● What is needed: Retype word for word the first line of the listing and each line after it up to the line with "from mathutils import Vector, Matrix", with the pictures taken out.

● Data segment:

>>>>

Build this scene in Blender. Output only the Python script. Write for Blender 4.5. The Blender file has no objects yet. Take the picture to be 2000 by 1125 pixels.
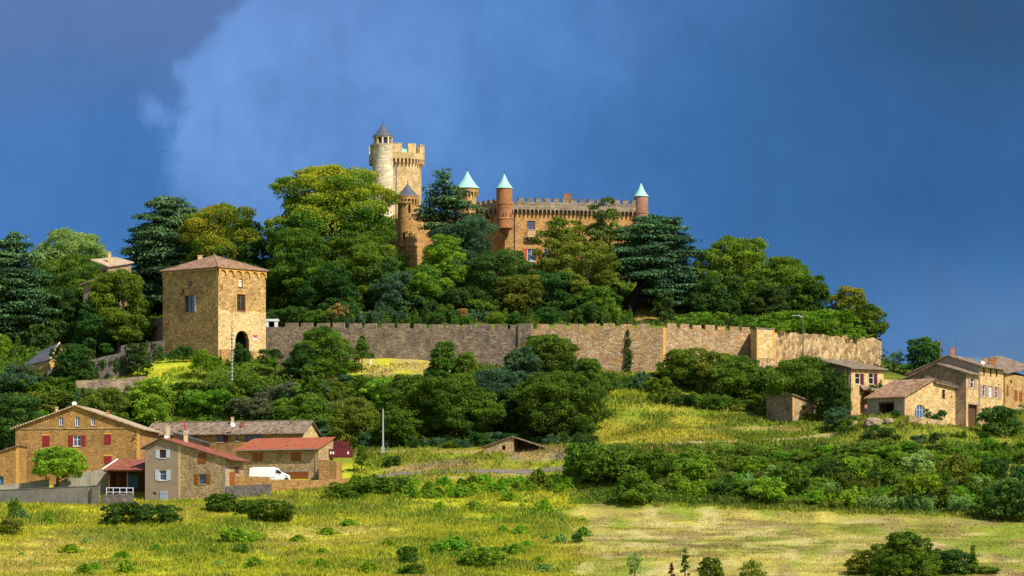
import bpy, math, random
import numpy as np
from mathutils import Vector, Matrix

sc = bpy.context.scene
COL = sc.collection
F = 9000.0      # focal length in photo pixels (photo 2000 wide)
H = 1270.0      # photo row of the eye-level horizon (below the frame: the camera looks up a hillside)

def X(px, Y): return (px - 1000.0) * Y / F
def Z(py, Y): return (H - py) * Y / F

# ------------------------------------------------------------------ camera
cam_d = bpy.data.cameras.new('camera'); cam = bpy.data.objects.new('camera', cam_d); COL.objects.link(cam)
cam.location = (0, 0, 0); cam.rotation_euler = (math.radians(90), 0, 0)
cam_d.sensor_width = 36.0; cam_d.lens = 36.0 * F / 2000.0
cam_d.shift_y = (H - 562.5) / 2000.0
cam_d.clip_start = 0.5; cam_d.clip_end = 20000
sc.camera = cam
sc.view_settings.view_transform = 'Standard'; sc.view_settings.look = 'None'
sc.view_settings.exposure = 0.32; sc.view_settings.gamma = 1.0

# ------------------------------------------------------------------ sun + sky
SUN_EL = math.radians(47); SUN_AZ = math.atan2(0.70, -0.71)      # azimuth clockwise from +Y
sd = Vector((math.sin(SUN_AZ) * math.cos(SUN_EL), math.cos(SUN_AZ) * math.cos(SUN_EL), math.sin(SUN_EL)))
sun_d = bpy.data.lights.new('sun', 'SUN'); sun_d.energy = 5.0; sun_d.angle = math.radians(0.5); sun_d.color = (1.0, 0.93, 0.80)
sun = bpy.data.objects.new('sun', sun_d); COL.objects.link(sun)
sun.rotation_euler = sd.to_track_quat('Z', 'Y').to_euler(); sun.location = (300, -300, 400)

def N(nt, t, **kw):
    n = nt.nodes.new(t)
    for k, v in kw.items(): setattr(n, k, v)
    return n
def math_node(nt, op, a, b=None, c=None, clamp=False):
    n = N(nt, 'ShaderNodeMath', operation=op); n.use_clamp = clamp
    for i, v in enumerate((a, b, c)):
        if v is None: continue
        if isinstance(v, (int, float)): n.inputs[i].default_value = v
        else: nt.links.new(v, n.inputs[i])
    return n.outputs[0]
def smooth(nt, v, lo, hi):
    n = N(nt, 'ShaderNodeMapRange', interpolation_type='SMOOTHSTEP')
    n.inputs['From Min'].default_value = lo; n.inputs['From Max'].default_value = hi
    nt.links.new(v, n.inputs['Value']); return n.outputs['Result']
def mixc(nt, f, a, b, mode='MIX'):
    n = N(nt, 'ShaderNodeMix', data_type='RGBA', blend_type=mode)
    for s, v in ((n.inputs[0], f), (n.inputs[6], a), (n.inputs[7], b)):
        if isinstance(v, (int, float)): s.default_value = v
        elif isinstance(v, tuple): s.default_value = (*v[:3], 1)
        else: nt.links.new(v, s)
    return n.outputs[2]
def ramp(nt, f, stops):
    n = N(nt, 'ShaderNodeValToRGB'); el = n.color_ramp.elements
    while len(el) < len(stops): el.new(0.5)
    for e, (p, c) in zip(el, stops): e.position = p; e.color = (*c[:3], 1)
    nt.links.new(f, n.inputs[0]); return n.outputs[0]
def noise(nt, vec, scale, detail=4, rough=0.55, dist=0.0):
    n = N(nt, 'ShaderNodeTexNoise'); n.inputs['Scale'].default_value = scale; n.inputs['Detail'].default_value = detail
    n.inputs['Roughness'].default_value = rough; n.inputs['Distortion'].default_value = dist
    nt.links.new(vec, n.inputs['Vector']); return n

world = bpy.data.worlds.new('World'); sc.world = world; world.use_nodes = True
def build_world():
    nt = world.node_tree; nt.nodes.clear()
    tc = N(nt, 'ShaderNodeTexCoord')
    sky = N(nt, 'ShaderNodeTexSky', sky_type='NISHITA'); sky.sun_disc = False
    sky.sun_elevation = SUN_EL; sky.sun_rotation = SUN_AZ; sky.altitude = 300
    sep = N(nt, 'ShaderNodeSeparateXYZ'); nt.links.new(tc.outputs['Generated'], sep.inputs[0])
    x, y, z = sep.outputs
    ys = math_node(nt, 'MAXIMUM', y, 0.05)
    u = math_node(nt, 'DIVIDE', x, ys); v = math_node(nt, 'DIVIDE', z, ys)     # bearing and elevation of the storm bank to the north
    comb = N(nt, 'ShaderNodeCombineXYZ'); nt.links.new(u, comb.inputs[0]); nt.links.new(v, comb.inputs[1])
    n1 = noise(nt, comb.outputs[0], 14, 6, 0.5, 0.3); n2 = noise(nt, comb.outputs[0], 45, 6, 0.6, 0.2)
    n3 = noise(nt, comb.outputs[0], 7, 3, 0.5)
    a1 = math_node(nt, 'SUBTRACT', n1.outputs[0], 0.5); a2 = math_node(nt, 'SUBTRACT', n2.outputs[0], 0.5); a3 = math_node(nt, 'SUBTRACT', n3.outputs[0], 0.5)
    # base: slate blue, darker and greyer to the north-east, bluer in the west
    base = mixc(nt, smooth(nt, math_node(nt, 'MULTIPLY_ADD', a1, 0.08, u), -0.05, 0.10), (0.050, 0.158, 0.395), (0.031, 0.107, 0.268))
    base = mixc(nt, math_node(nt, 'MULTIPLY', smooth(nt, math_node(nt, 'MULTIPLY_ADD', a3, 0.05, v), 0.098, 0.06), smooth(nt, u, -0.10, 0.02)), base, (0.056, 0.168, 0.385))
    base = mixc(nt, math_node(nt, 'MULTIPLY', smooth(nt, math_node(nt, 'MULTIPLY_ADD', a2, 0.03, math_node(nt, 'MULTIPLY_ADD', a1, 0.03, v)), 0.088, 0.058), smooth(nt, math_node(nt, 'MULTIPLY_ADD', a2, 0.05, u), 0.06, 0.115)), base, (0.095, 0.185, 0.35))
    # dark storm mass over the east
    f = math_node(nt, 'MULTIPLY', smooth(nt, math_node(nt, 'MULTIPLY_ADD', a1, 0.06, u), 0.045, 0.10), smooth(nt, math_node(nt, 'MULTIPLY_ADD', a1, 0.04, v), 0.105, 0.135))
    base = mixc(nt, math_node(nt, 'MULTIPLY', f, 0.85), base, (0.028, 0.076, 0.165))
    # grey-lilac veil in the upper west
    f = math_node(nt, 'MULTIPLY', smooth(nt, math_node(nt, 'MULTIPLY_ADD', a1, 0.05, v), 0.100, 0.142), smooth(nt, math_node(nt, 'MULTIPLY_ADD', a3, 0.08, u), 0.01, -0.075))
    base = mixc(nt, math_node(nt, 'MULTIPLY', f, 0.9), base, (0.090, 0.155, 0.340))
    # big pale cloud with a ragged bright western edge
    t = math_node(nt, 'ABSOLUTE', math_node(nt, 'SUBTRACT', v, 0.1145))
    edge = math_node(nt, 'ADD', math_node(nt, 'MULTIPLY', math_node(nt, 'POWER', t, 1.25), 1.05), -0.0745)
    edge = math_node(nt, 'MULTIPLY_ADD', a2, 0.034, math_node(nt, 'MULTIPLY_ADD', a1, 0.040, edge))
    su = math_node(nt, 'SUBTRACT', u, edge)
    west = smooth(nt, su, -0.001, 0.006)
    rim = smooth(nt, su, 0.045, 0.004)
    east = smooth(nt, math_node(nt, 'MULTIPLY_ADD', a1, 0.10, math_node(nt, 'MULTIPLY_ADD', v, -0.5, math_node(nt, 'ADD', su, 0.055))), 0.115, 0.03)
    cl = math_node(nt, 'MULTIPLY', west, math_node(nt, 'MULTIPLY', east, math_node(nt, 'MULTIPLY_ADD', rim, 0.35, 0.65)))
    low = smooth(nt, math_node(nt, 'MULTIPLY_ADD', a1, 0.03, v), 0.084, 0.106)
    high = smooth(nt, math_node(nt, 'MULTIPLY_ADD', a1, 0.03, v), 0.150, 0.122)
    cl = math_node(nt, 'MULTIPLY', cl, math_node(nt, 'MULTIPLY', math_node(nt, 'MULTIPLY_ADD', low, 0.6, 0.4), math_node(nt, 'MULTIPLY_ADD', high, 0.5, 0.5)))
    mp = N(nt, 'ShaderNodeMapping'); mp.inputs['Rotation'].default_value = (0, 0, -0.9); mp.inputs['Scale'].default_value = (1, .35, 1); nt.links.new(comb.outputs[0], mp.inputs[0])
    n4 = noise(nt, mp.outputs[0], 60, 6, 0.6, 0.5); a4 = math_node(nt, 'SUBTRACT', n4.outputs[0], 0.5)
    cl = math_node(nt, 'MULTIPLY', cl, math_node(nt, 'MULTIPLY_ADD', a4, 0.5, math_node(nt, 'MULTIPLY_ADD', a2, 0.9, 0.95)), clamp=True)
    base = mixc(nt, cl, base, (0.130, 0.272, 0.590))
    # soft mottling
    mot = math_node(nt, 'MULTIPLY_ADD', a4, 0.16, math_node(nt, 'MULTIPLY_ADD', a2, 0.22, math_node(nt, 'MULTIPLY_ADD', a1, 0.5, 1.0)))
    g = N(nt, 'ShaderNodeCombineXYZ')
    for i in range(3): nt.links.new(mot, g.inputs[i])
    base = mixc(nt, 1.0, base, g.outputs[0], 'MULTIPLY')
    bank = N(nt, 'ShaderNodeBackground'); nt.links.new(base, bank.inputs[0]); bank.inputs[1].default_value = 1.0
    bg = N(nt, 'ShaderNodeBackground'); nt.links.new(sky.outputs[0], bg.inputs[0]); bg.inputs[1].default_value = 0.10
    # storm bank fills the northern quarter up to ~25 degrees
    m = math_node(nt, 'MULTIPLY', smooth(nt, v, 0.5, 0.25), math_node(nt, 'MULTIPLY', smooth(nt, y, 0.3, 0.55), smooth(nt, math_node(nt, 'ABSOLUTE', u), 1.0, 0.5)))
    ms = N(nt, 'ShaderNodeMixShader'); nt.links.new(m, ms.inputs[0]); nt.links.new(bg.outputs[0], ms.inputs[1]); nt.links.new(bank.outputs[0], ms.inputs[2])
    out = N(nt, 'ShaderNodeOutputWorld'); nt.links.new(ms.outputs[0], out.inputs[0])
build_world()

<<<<

● Answer to the task:
Build this scene in Blender. Output only the Python script. Write for Blender 4.5. The Blender file has no objects yet. Take the picture to be 2000 by 1125 pixels.
import bpy, math, random
import numpy as np
from mathutils import Vector, Matrix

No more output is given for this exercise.